Ali Rıfat Çağatay
(d. 1867, İstanbul - Ö..3 Mart 1935, İstanbul),
geleneksel Türk müziğini, Batılı yorum ve yazım teknikleriyle yenilemeye çalışmış besteci, yorumcu ve eğitimci.
Özel eğitim gördü. Ud, viyolonsel ve kemençe çalmayı öğrendi. Genç yaşta ut virtüözü olarak ünlendi. Önce, yöneticiliğine getirildiği Şark Musikisi Cemiyeti’nde, sonra da kendisinin kurduğu Türk Musikisi Ocağı’nda sayısız öğrenci yetiştirdi. Öğrencileriyle birlikte verdiği halka açık konserlerde piyano, flüt, viyolonsel, kontrbas gibi Batı çalgılarından da yararlandı; yorumda Batılı konser anlayışının etkilerini taşıyan yepyeni bir yaklaşımı yerleştirmeye çalıştı.

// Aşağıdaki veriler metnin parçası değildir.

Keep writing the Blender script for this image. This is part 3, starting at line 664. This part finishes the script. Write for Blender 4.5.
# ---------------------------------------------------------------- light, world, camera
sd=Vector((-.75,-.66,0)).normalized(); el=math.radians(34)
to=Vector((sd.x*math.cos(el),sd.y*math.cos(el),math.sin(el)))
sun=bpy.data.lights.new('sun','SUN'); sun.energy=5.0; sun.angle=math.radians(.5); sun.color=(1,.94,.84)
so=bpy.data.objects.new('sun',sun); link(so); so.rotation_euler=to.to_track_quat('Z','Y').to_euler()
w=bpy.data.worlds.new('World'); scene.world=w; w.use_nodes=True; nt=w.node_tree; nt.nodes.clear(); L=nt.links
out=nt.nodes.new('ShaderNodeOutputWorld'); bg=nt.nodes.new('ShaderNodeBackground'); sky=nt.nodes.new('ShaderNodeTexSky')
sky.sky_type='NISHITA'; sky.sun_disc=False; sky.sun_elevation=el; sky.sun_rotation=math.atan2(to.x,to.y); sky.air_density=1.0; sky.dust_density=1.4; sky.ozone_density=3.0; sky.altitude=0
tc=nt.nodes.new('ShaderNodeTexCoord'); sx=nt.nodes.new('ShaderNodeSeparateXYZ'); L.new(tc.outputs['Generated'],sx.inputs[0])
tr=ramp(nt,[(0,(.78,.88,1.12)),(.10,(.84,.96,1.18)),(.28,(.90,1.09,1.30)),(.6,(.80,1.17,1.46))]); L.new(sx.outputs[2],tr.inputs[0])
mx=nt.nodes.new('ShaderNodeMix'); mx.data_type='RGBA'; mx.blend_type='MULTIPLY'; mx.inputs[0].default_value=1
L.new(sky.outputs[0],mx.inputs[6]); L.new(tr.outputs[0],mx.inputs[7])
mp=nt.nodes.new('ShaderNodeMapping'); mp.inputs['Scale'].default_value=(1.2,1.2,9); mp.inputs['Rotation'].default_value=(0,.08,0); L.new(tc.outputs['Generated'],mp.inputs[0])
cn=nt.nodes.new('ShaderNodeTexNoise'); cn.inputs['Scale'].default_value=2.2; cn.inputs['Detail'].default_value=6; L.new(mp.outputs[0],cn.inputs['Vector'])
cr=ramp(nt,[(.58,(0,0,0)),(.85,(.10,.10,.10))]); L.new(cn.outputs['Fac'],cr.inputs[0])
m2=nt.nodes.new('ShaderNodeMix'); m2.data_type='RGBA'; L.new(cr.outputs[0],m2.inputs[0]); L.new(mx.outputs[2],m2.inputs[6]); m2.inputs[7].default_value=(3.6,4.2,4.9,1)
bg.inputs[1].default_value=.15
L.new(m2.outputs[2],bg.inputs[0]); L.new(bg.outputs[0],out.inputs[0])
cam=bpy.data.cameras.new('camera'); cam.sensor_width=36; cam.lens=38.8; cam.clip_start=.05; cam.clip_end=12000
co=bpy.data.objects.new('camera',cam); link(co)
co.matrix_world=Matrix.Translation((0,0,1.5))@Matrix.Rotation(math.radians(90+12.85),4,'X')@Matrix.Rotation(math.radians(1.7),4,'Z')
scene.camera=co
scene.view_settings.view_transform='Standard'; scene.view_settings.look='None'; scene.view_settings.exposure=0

Geleceğin Türk müziğini, Türk makamlarıyla Batılı yazım tekniklerinin bireşimi olarak tanımladı ve bu tanıma uygun besteler yaptı. Ayrıca geleneksel çizgide yapıtlar da verdi, “istiklal Marşı” 1924-30 arasında onun bestesiyle okundu. “Zülfün görenlerin hep bahtı siyah olurmuş” (nihavend beste), “Verdim âteş dillere suzidil-i âvâreden” (suzidil beste), “Gördüm yine bir âfet-i nadide-edâyı” (nihavend ağırsemai), “Sarahaten acaba söylesem darılmaz mı” (nihavend fantezi), “Edâlı bir yosma kararım aldı” (hüseyni şarkı), “Meyledip bir gülzare” (nişaburek şarkı) ve “Meclis-i vaslında giryan olduğum mazur tut” (yegâh şarkı) en ünlü yapıtlarındandır.